┌──

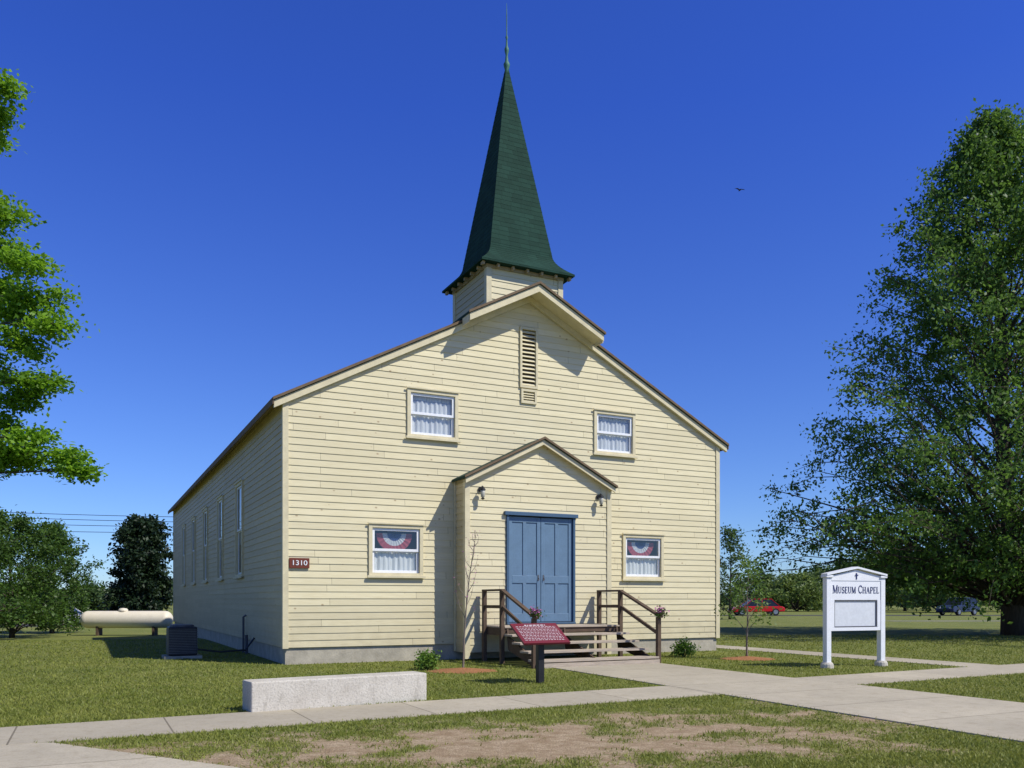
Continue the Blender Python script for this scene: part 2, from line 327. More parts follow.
tag(MB().box(-90,-22,62,70,-.58,-.54).build('far_road','asphalt'),kind='structure')

N=400000
y=1/RNG.uniform(1/34,1/6.2,N); x=RNG.uniform(-1,1,N)*(y*.68+1.5)
keep=[]
for i in range(N):
    u,v=UV(x[i],y[i])
    if -.05<u<11.95 and v>-.05: continue
    if 4.3<u<7.5 and -3.4<v<0: continue
    if any((x[i]-a)**2+(y[i]-b)**2<(r*random.uniform(.75,1.0))**2 for a,b,r in RINGS): continue
    if v<-2.9 or u>12:
        ju,jv=random.gauss(0,.035),random.gauss(0,.035)
        if any(inpoly(u+ju,v+jv,p) for p in (PA,PB,PC,PD)): continue
    d=dirt(x[i],y[i]) if y[i]<15 else .05
    if random.random()< (d*1.75-.14): continue
    keep.append(i)
x=x[keep]; y=y[keep]; n=len(x)
hh=RNG.uniform(.010,.034,n)*(1+.02*y); w=.0032+.00045*y; a=RNG.uniform(0,6.28,n)
lx=RNG.normal(0,.018,n); ly=RNG.normal(0,.018,n)
zb=np.array([gz(p,q_) for p,q_ in zip(x,y)])
v0=np.stack([x-np.cos(a)*w,y-np.sin(a)*w,zb],1); v1=np.stack([x+np.cos(a)*w,y+np.sin(a)*w,zb],1); v2=np.stack([x+lx,y+ly,zb+hh],1)
vv=np.stack([v0,v1,v2],1).reshape(-1,3)
me=bpy.data.meshes.new('lawn_grass'); me.vertices.add(3*n); me.vertices.foreach_set('co',vv.ravel().astype(np.float32)); me.loops.add(3*n); me.loops.foreach_set('vertex_index',np.arange(3*n,dtype=np.int32)); me.polygons.add(n)
me.polygons.foreach_set('loop_start',np.arange(0,3*n,3,dtype=np.int32)); me.polygons.foreach_set('loop_total',np.full(n,3,dtype=np.int32)); me.update(calc_edges=True); me.materials.append(M['grassblade'])
o=bpy.data.objects.new('lawn_grass',me); COL.objects.link(o); tag(o,'short patchy mown grass of the lawn around the walks','grass',kind='stuff')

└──

## [What to work on]
Restate the data above word for word. Skip every picture.

## [Output]
Continue the Blender Python script for this scene: part 2, from line 327. More parts follow.
tag(MB().box(-90,-22,62,70,-.58,-.54).build('far_road','asphalt'),kind='structure')

N=400000
y=1/RNG.uniform(1/34,1/6.2,N); x=RNG.uniform(-1,1,N)*(y*.68+1.5)
keep=[]
for i in range(N):
    u,v=UV(x[i],y[i])
    if -.05<u<11.95 and v>-.05: continue
    if 4.3<u<7.5 and -3.4<v<0: continue
    if any((x[i]-a)**2+(y[i]-b)**2<(r*random.uniform(.75,1.0))**2 for a,b,r in RINGS): continue
    if v<-2.9 or u>12:
        ju,jv=random.gauss(0,.035),random.gauss(0,.035)
        if any(inpoly(u+ju,v+jv,p) for p in (PA,PB,PC,PD)): continue
    d=dirt(x[i],y[i]) if y[i]<15 else .05
    if random.random()< (d*1.75-.14): continue
    keep.append(i)
x=x[keep]; y=y[keep]; n=len(x)
hh=RNG.uniform(.010,.034,n)*(1+.02*y); w=.0032+.00045*y; a=RNG.uniform(0,6.28,n)
lx=RNG.normal(0,.018,n); ly=RNG.normal(0,.018,n)
zb=np.array([gz(p,q_) for p,q_ in zip(x,y)])
v0=np.stack([x-np.cos(a)*w,y-np.sin(a)*w,zb],1); v1=np.stack([x+np.cos(a)*w,y+np.sin(a)*w,zb],1); v2=np.stack([x+lx,y+ly,zb+hh],1)
vv=np.stack([v0,v1,v2],1).reshape(-1,3)
me=bpy.data.meshes.new('lawn_grass'); me.vertices.add(3*n); me.vertices.foreach_set('co',vv.ravel().astype(np.float32)); me.loops.add(3*n); me.loops.foreach_set('vertex_index',np.arange(3*n,dtype=np.int32)); me.polygons.add(n)
me.polygons.foreach_set('loop_start',np.arange(0,3*n,3,dtype=np.int32)); me.polygons.foreach_set('loop_total',np.full(n,3,dtype=np.int32)); me.update(calc_edges=True); me.materials.append(M['grassblade'])
o=bpy.data.objects.new('lawn_grass',me); COL.objects.link(o); tag(o,'short patchy mown grass of the lawn around the walks','grass',kind='stuff')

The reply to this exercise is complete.